I believe he was awarded half of the "back pay" much to the fustration of Nick Massi who presented the case along with Art Luby. There was discussion on testifying as to what maintenance items Mr Kreuz addressed, in what order and why, which Kreuz was prepared to answer. He sought to do the higher priority items first but due to staffing and parts, worked lesser items until those could be made available. In other words he could not change a brake by himself but he could change some reading light bulbs until help arrived. Massi pushed for having the testimony put in the record for the slam dunk to get Kreuz made whole. Luby declined, over concerns that it could open up more discussion and that they already had won the case. The Arbitrator used the unchallenged claim by the company that he did not prioritize the items correctly as a basis to knock him for half the back pay. Personally I think that Luby didnt want to embarrass the company and didnt want Kreuz to get off scott free and didnt want to see more workers telling the company to stick their "Career Decision days" up where the sun dont shine which is what Kreuz did. So even though the case was a win, it was also a win for the company because even though he was vindicated he lost several months of pay. He should not have lost a penny. There is still enough of a penalty where many may fold to management pressure to not write stuff up.Eolesen,
In as much as arbitration is guided by prior decisions to the extent that judicial decisions: one would have to read the decision of the arbitrar in AMR v. TWU Kreuze to understand that prior arbitrars have determined any discrepancy brought to light by any Pilot or AMT must be addressed appropriately unless the issues in question can be shown to be without merit.
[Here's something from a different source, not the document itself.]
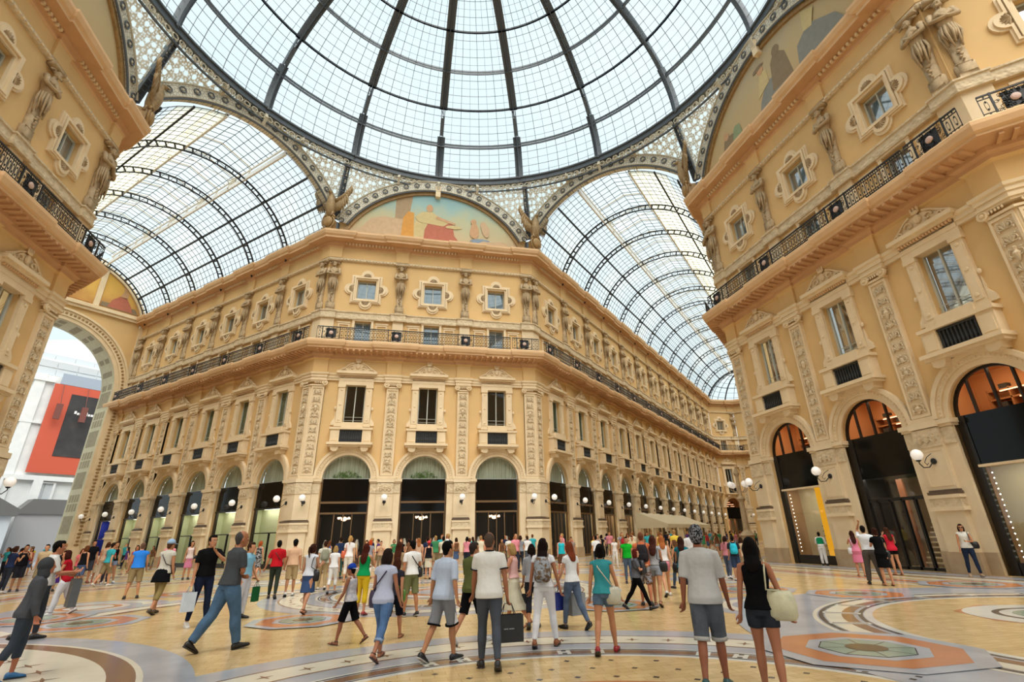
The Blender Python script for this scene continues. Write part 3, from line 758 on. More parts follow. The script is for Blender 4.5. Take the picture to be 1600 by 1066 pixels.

The question of whether the items brought to light were prioritzed with respect to grounding the aircraft versus delayimg flight for a proper deferral were dealt with by the arbitrars refusal to require back-pay in that case.
The Us Air Pilots Union need only ask the TWU ATD or Atty. Art Luby for the decision in the case.
I'm sure the good Phd failed to notice the historical statiscal correlation between write ups at major maintenance bases and the outlying bases and why things always seemed to only break going into the major bases.
Maybe the were actually doing it right finally, and now Usair wants a TRO.
Why are the airlines so confident that they only staff a fraction of the cities they serve with mechanics?
So Boeing Boy, if we were to go back and look at the history of your write ups over your career would we find that a disproportionate number of discrepancies were reported on the last leg into a station with Maintenance? Or were they reported more evenly over the legs regardless of where the plane landed?
Why are the airlines so confident that they only staff a fraction of the cities they serve with mechanics? Years ago they had two stripers, but not anymore.
Dollars and cents. What percentage of planes have something go wrong that requires maintenance on an average day? Apply that percentage to the number of flights at smaller stations and how many of those planes would require a mechanic on a given day? The answer is "Not enough to justify having 2 full time mechanics on the payroll" at those stations.